━━ DATA SEGMENT ━━

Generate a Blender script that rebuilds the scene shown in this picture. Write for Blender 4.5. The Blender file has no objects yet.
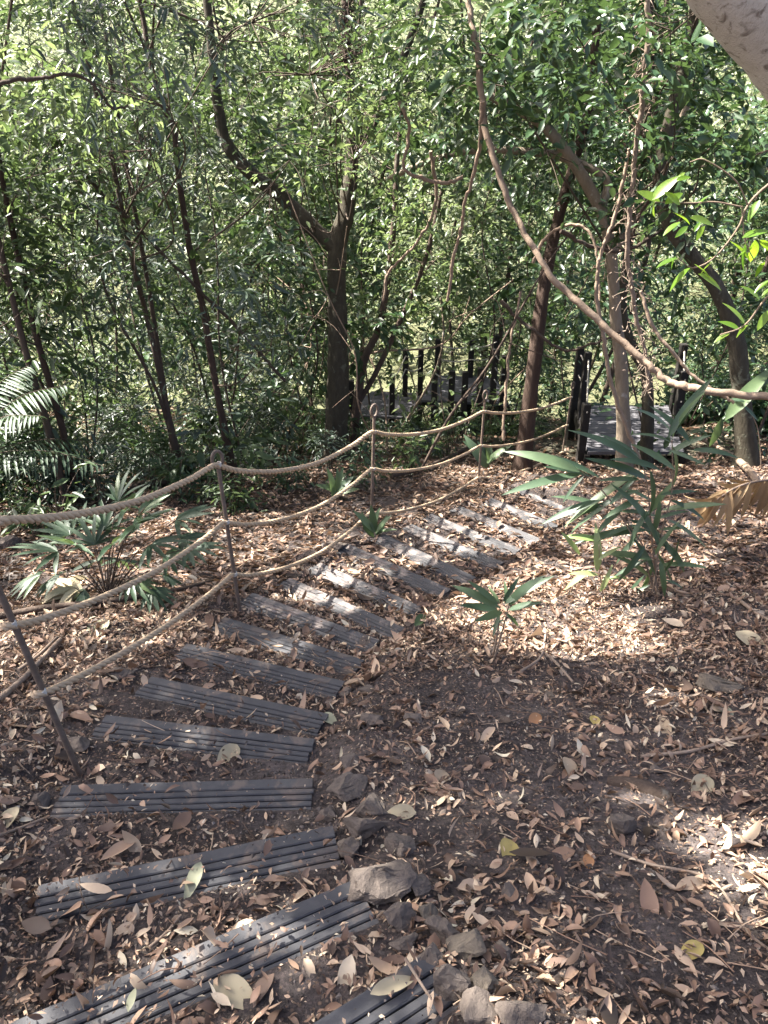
import bpy, bmesh, math, random
import numpy as np
from mathutils import Vector, noise as mnoise
random.seed(7)
rng = np.random.default_rng(11)
sc = bpy.context.scene
COL = sc.collection
# ------------------------------------------------------------------ camera model
F = 769.0
PITCH = math.radians(27)
CZ = 1.75
cp, sp = math.cos(PITCH), math.sin(PITCH)
FW = np.array([0, cp, -sp]); UP = np.array([0, sp, cp]); RT = np.array([1., 0, 0])
CAM = np.array([0, 0, CZ])
def ray(u, v): return FW + (u - 384) / F * RT - (v - 512) / F * UP
def P(u, v, Y):                       # the point seen at (u, v) standing Y metres in front of the camera
    r = ray(u, v); return CAM + r * (Y / r[1])
def PD(u, v, drop):                   # the point seen at (u, v) at a given drop under the eye
    r = ray(u, v); return CAM + r * (drop / -r[2])
def depth(p): return float(np.dot(np.asarray(p) - CAM, FW))
SUN_EL = math.radians(53)
sd = np.array([-0.965, 0.26, 0.0]); sd /= np.linalg.norm(sd)
SUN = np.array([sd[0] * math.cos(SUN_EL), sd[1] * math.cos(SUN_EL), math.sin(SUN_EL)])
# ------------------------------------------------------------------ noise
def vnoise(x, y, s=0):
    x = np.asarray(x, float); y = np.asarray(y, float)
    xi = np.floor(x).astype(np.int64); yi = np.floor(y).astype(np.int64)
    fx = x - xi; fy = y - yi
    fx = fx * fx * (3 - 2 * fx); fy = fy * fy * (3 - 2 * fy)
    def h(a, b):
        n = (a * 374761393 + b * 668265263 + s * 982451653) & 0xffffffff
        n = ((n ^ (n >> 13)) * 1274126177) & 0xffffffff
        return ((n ^ (n >> 16)) & 0xffff) / 65535.0
    return (h(xi, yi) * (1 - fx) + h(xi + 1, yi) * fx) * (1 - fy) + (h(xi, yi + 1) * (1 - fx) + h(xi + 1, yi + 1) * fx) * fy
def fbm(x, y, o=4, s=0):
    t = 0; a = .5
    for i in range(o):
        t = t + a * (vnoise(x, y, s + i) - .5); x = x * 2.03; y = y * 2.03; a *= .5
    return t
# ------------------------------------------------------------------ treads (far edge in the photograph, left and right end)
TPX = [((305, 1022), (427, 947)), ((2, 1020), (355, 874)), ((38, 880), (333, 821)), ((64, 781), (314, 774)), ((106, 711), (315, 735)),
       ((150, 673), (328, 710)), ((187, 640), (345, 678)), ((225, 614), (365, 657)), ((253, 590), (380, 637)), ((290, 575), (405, 625)),
       ((320, 560), (424, 605)), ((350, 542), (452, 587)), ((385, 532), (477, 575)), ((412, 522), (505, 560)), ((432, 512), (522, 547)),
       ((460, 504), (542, 537)), ((492, 496), (566, 526)), ((522, 486), (592, 515))]
TDR = [1.77, 1.88, 2.02, 2.14, 2.24, 2.34, 2.43, 2.50, 2.56, 2.62, 2.70, 2.76, 2.84, 2.91, 2.98, 3.07, 3.17, 3.28]
TR = []
for (a, b), d in zip(TPX, TDR):
    A, B = PD(*a, d), PD(*b, d)
    TR.append([A, B])
e = TR[0][1] - TR[0][0]; TR[0][0] = TR[0][1] - e / np.linalg.norm(e) * 0.9
TR = [(a, b) for a, b in TR]
prof = sorted([((a[1] + b[1]) / 2, a[2]) for a, b in TR])
py_ = [-60, -6, 0.2] + [p[0] for p in prof] + [8.5, 12, 18, 26, 36, 48, 70, 120, 420]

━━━

GOAL :: Omit each picture, then return all of the listing exactly as it stands.

SOLUTION FOR THIS EXERCISE ::
Generate a Blender script that rebuilds the scene shown in this picture. Write for Blender 4.5. The Blender file has no objects yet.
import bpy, bmesh, math, random
import numpy as np
from mathutils import Vector, noise as mnoise
random.seed(7)
rng = np.random.default_rng(11)
sc = bpy.context.scene
COL = sc.collection
# ------------------------------------------------------------------ camera model
F = 769.0
PITCH = math.radians(27)
CZ = 1.75
cp, sp = math.cos(PITCH), math.sin(PITCH)
FW = np.array([0, cp, -sp]); UP = np.array([0, sp, cp]); RT = np.array([1., 0, 0])
CAM = np.array([0, 0, CZ])
def ray(u, v): return FW + (u - 384) / F * RT - (v - 512) / F * UP
def P(u, v, Y):                       # the point seen at (u, v) standing Y metres in front of the camera
    r = ray(u, v); return CAM + r * (Y / r[1])
def PD(u, v, drop):                   # the point seen at (u, v) at a given drop under the eye
    r = ray(u, v); return CAM + r * (drop / -r[2])
def depth(p): return float(np.dot(np.asarray(p) - CAM, FW))
SUN_EL = math.radians(53)
sd = np.array([-0.965, 0.26, 0.0]); sd /= np.linalg.norm(sd)
SUN = np.array([sd[0] * math.cos(SUN_EL), sd[1] * math.cos(SUN_EL), math.sin(SUN_EL)])
# ------------------------------------------------------------------ noise
def vnoise(x, y, s=0):
    x = np.asarray(x, float); y = np.asarray(y, float)
    xi = np.floor(x).astype(np.int64); yi = np.floor(y).astype(np.int64)
    fx = x - xi; fy = y - yi
    fx = fx * fx * (3 - 2 * fx); fy = fy * fy * (3 - 2 * fy)
    def h(a, b):
        n = (a * 374761393 + b * 668265263 + s * 982451653) & 0xffffffff
        n = ((n ^ (n >> 13)) * 1274126177) & 0xffffffff
        return ((n ^ (n >> 16)) & 0xffff) / 65535.0
    return (h(xi, yi) * (1 - fx) + h(xi + 1, yi) * fx) * (1 - fy) + (h(xi, yi + 1) * (1 - fx) + h(xi + 1, yi + 1) * fx) * fy
def fbm(x, y, o=4, s=0):
    t = 0; a = .5
    for i in range(o):
        t = t + a * (vnoise(x, y, s + i) - .5); x = x * 2.03; y = y * 2.03; a *= .5
    return t
# ------------------------------------------------------------------ treads (far edge in the photograph, left and right end)
TPX = [((305, 1022), (427, 947)), ((2, 1020), (355, 874)), ((38, 880), (333, 821)), ((64, 781), (314, 774)), ((106, 711), (315, 735)),
       ((150, 673), (328, 710)), ((187, 640), (345, 678)), ((225, 614), (365, 657)), ((253, 590), (380, 637)), ((290, 575), (405, 625)),
       ((320, 560), (424, 605)), ((350, 542), (452, 587)), ((385, 532), (477, 575)), ((412, 522), (505, 560)), ((432, 512), (522, 547)),
       ((460, 504), (542, 537)), ((492, 496), (566, 526)), ((522, 486), (592, 515))]
TDR = [1.77, 1.88, 2.02, 2.14, 2.24, 2.34, 2.43, 2.50, 2.56, 2.62, 2.70, 2.76, 2.84, 2.91, 2.98, 3.07, 3.17, 3.28]
TR = []
for (a, b), d in zip(TPX, TDR):
    A, B = PD(*a, d), PD(*b, d)
    TR.append([A, B])
e = TR[0][1] - TR[0][0]; TR[0][0] = TR[0][1] - e / np.linalg.norm(e) * 0.9
TR = [(a, b) for a, b in TR]
prof = sorted([((a[1] + b[1]) / 2, a[2]) for a, b in TR])
py_ = [-60, -6, 0.2] + [p[0] for p in prof] + [8.5, 12, 18, 26, 36, 48, 70, 120, 420]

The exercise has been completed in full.